» **SET PROBLEM**
The lines to be extracted run from the start of the listing through the line containing "COL = S.collection"; copy them exactly and nothing else.

» **SUPPLIED INFORMATION**
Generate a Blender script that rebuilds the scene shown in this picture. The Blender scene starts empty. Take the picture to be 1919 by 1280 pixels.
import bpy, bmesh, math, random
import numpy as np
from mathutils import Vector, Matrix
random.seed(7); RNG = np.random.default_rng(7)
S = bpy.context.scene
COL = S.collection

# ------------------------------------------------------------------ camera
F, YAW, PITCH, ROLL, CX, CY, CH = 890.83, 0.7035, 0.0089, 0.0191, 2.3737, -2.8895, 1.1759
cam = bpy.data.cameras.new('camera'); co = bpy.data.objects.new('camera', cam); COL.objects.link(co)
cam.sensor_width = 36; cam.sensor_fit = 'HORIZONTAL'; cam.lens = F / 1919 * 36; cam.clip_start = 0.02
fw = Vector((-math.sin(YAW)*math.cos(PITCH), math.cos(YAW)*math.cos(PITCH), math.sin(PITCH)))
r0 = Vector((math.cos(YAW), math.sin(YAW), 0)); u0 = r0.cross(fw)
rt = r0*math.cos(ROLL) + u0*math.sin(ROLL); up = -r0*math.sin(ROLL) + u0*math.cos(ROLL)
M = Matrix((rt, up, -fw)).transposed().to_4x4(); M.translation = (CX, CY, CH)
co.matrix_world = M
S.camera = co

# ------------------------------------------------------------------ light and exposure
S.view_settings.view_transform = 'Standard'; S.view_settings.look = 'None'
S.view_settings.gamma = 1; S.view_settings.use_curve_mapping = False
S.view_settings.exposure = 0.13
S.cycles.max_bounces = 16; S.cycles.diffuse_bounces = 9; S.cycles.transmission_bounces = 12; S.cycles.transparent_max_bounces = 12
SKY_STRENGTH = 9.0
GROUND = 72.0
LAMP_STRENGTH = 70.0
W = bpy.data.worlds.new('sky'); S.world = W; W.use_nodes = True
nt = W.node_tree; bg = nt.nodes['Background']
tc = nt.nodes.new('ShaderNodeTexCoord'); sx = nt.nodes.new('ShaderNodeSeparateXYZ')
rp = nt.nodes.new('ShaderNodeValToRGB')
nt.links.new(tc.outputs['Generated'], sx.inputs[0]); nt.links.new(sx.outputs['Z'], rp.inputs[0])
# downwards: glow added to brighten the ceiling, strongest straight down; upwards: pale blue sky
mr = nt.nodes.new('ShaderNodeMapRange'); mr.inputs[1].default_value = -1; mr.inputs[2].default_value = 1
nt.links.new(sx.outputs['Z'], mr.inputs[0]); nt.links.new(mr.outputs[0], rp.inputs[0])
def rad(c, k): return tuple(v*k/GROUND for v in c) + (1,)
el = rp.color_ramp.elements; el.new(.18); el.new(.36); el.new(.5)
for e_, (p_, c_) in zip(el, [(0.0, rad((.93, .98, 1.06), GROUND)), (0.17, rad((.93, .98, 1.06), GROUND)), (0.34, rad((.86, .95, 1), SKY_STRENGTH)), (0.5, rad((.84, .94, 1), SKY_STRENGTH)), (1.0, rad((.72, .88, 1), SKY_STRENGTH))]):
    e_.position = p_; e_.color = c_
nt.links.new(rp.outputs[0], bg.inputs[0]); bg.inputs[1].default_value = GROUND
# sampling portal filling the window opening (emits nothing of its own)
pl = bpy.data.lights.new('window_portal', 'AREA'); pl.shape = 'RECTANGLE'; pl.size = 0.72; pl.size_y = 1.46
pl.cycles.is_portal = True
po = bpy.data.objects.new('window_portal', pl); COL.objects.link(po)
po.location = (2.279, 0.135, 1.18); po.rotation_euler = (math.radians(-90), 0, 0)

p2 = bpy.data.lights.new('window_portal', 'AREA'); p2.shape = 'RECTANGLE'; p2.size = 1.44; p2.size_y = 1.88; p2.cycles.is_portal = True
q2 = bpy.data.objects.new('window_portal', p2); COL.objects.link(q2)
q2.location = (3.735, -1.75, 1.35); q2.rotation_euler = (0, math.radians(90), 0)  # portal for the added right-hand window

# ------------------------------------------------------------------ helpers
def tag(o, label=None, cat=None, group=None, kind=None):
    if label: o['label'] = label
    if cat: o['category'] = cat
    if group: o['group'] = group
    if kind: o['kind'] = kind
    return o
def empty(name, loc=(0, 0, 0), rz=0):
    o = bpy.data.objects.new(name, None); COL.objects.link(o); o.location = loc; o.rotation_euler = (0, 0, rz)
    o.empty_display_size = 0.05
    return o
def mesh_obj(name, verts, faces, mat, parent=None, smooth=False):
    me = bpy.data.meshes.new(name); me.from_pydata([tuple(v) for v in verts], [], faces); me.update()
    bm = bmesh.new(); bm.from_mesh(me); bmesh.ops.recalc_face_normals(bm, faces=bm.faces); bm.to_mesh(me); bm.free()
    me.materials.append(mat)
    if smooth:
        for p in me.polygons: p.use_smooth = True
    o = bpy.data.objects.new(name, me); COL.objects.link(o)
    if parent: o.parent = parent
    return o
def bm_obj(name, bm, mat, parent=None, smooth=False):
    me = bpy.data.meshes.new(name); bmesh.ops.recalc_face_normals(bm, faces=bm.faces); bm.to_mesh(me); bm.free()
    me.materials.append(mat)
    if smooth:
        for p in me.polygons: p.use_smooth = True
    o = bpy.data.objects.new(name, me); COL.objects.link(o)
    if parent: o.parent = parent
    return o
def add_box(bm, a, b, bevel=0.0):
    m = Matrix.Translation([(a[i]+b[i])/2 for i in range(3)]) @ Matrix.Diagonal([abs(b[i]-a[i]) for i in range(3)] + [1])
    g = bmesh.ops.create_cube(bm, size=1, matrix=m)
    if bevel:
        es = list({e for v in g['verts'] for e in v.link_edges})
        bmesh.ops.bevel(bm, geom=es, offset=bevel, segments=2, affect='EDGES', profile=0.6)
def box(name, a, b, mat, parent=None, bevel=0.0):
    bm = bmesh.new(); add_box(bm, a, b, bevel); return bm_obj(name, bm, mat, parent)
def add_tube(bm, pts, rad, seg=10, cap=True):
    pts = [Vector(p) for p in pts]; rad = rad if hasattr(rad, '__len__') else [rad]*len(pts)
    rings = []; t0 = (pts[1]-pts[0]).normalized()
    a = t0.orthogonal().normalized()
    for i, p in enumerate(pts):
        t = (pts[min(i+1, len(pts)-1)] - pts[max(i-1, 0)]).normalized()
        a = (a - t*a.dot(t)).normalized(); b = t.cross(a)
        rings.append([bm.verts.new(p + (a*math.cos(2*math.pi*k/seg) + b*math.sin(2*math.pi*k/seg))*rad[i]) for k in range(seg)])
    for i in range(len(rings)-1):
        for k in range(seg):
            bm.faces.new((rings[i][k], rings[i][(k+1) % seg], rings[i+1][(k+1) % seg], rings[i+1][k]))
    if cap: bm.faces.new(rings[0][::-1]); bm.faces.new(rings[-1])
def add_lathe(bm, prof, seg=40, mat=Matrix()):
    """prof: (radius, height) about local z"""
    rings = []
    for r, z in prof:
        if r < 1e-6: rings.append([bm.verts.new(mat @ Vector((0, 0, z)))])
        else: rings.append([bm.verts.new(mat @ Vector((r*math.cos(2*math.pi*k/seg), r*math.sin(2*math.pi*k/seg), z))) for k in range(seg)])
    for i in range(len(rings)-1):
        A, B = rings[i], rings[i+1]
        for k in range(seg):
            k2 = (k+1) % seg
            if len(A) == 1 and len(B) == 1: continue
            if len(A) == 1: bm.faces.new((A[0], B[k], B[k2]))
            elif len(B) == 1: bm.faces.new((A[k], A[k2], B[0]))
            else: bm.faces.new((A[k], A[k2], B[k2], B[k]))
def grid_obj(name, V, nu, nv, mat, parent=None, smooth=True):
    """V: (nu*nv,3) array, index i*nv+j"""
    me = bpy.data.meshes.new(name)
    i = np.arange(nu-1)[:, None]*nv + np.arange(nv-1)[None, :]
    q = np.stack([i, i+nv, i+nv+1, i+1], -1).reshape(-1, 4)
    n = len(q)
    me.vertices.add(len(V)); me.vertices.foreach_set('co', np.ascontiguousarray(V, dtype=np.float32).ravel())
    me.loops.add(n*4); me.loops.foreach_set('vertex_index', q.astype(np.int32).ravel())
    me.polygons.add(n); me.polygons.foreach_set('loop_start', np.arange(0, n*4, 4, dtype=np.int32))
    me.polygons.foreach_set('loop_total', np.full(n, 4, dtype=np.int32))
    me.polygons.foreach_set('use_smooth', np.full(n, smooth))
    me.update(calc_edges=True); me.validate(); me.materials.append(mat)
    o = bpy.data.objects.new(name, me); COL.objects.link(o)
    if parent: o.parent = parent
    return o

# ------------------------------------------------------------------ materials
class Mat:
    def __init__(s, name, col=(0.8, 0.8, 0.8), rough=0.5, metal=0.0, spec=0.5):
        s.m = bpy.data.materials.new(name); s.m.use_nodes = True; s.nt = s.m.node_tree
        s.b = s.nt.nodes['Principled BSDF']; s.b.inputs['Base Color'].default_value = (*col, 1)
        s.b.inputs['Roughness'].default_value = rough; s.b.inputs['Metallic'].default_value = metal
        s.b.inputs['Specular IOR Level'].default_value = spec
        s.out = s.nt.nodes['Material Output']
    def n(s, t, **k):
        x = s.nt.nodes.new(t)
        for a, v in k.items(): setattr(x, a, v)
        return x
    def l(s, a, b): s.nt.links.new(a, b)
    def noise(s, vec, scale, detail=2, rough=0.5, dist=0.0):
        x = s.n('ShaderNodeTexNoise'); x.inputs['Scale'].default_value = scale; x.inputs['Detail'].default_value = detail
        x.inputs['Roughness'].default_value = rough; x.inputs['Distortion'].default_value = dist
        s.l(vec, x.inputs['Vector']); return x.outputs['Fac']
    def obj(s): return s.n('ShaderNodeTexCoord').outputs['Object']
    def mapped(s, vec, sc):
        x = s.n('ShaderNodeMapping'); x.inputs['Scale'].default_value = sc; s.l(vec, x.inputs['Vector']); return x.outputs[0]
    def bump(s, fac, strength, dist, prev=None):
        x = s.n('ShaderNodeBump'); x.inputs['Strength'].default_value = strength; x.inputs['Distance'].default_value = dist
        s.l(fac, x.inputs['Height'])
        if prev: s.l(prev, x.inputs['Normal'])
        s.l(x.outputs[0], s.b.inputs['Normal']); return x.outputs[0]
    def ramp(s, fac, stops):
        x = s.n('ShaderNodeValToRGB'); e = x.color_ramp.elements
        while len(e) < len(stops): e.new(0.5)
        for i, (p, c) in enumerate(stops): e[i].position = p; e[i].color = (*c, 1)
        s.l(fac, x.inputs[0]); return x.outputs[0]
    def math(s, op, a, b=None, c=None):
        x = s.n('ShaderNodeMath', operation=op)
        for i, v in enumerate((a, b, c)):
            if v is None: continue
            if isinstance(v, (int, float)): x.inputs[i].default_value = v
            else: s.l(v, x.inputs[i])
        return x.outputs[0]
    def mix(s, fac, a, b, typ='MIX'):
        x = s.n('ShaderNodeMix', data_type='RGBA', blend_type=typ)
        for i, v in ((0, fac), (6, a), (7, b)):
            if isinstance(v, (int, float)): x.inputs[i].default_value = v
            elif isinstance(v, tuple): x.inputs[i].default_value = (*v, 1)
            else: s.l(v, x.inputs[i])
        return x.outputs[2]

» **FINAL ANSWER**
Generate a Blender script that rebuilds the scene shown in this picture. The Blender scene starts empty. Take the picture to be 1919 by 1280 pixels.
import bpy, bmesh, math, random
import numpy as np
from mathutils import Vector, Matrix
random.seed(7); RNG = np.random.default_rng(7)
S = bpy.context.scene
COL = S.collection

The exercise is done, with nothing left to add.